Francis Bacon, who died in 1626, is considered the father of the modern scientific method and is the person who gave us the phrase, “knowledge is power.” Bacon, along with others, considered “nature” as something outside of us. Nature is something we objectively study. Nature had long been considered feminine (“Mother Nature”) but by the sixteenth and seventeenth century attitudes toward women had changed. Rather than a respectful attitude there was a new attitude of domination and control – toward women and toward nature. Both women and nature required control. Bacon used the language of “inquisition of truth” as the object of men regarding women and nature.

Nature – out there – was considered untamed and wild (like women) and “man’s” job was to dominate, control, and use it for our betterment using machines and technology (see Michael S. Northcutt, A Political Theology of Climate Change, pp. 100-106).

Sixteenth and seventeenth century explorers saw the new worlds of the Americas and other places they were discovering as sources of raw materials to be exploited and to be tamed and domesticated. Nature was a wilderness out there dark and threatening. And the native people encountered out there were also to be tamed and domesticated, and used and exploited for European and rational and objective-minded men in order to make the world and nature a better place. If the darker skinned people didn’t cooperate they’d be destroyed. And when coming upon a new place, the Europeans practiced “name it and claim it.” Naming was a way of dominating and controlling.

To this day, modern capitalism tends to see nature as the resource for commodities to be mined, exploited, grown, and turned into profit and improvement.

By the early 1800’s the Romantic Movement reacted to this objective and hostile view of nature.
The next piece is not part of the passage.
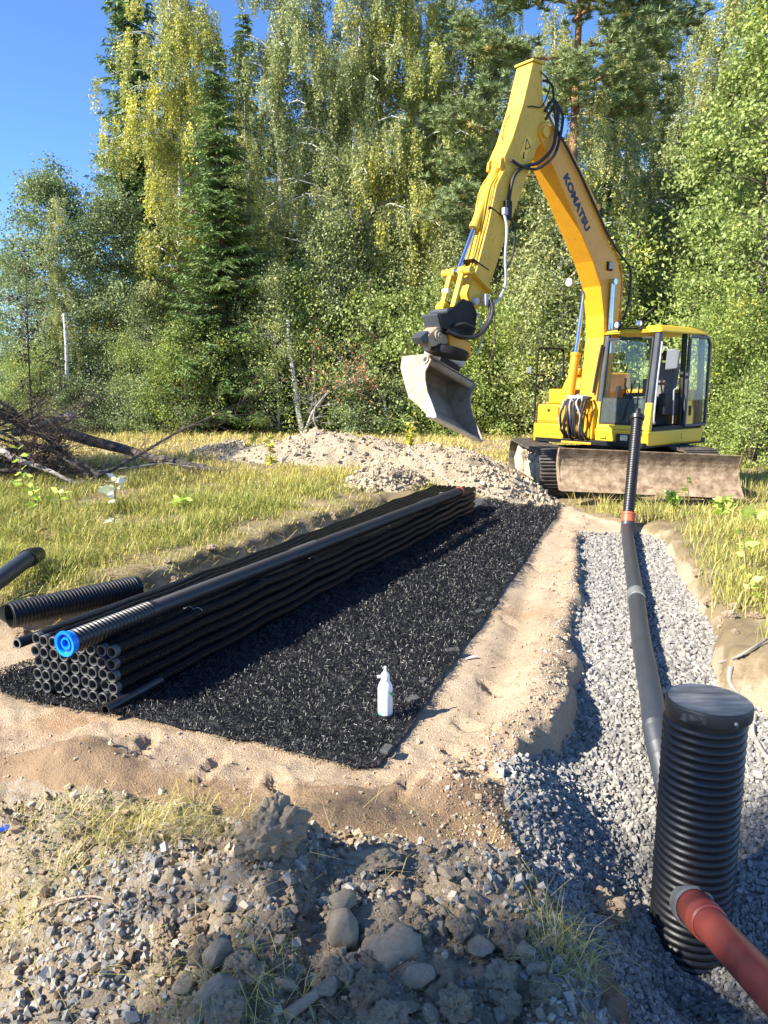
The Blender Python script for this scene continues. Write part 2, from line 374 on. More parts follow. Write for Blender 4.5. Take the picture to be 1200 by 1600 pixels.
def stone_mass(name, P, S, m, rng, tints=None):
    cos, fs, tn, off = [], [], [], 0
    kind = rng.integers(0, len(STONES), len(P)); tt = rng.uniform(0, 1, len(P)) if tints is None else tints
    for k, (c, f) in enumerate(STONES):
        i = np.where(kind == k)[0]
        if not len(i): continue
        R = rotmats(len(i), rng); w = np.einsum('nij,vj->nvi', R, c) * S[i][:, None, None] + P[i][:, None, :]
        cos.append(w.reshape(-1, 3)); fs.append((f[None] + (np.arange(len(i)) * len(c))[:, None, None] + off).reshape(-1, 3))
        tn.append(np.repeat(tt[i], len(f))); off += len(i) * len(c)
    return mobj(name, np_mesh(name, np.concatenate(cos), np.concatenate(fs), m, 3, np.concatenate(tn)))
def tintmat(name, stops, rough=.85, bump=.4, bscale=120, spec=.25):
    m = bpy.data.materials.new(name); m.use_nodes = True; t = m.node_tree; p = t.nodes['Principled BSDF']
    at = _n(t, 'ShaderNodeAttribute', attribute_name='tint'); tc = _n(t, 'ShaderNodeTexCoord').outputs['Object']
    a = _n(t, 'ShaderNodeMath', operation='MULTIPLY_ADD'); a.inputs[1].default_value = .35; t.links.new(noise(t, tc, bscale * .4, 4), a.inputs[0]); t.links.new(at.outputs['Fac'], a.inputs[2])
    s = _n(t, 'ShaderNodeMath', operation='SUBTRACT'); t.links.new(a.outputs[0], s.inputs[0]); s.inputs[1].default_value = .175
    t.links.new(ramp(t, s.outputs[0], stops), p.inputs['Base Color']); p.inputs['Roughness'].default_value = rough; p.inputs['Specular IOR Level'].default_value = spec
    b = _n(t, 'ShaderNodeBump'); b.inputs['Strength'].default_value = bump; b.inputs['Distance'].default_value = .006
    t.links.new(noise(t, tc, bscale, 5, .65), b.inputs['Height']); t.links.new(b.outputs[0], p.inputs['Normal']); return m
M_stone = tintmat('crushed_stone', [(0, (.16, .152, .138)), (.3, (.235, .224, .202)), (.6, (.29, .277, .25)), (.85, (.35, .325, .275)), (1, (.42, .40, .36))])
M_clod = tintmat('soil_clod', [(0, (.19, .135, .085)), (.4, (.31, .235, .155)), (.75, (.43, .345, .235)), (1, (.46, .40, .31))], bump=.8, bscale=80)
rng = np.random.default_rng(11)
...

Nature became the place of renewal and inspiration but it remained “out there.” Spectacular vistas of beautiful mountains and quaint valleys, etc. were the places to retreat to but not part of us and we were not part of them.

Suffice it to say what we name something says something about how we understand it and use it or live in it.

Sometimes I say “creation” and other times “nature” and occasionally “environment” or “ecosystem.” I try to use the words depending on the context of the conversation. However, and for me this is a big however... underlying whatever name I use is the deep understanding that we are participants, and recipients of God’s creation. This is Creation and we are creatures in it.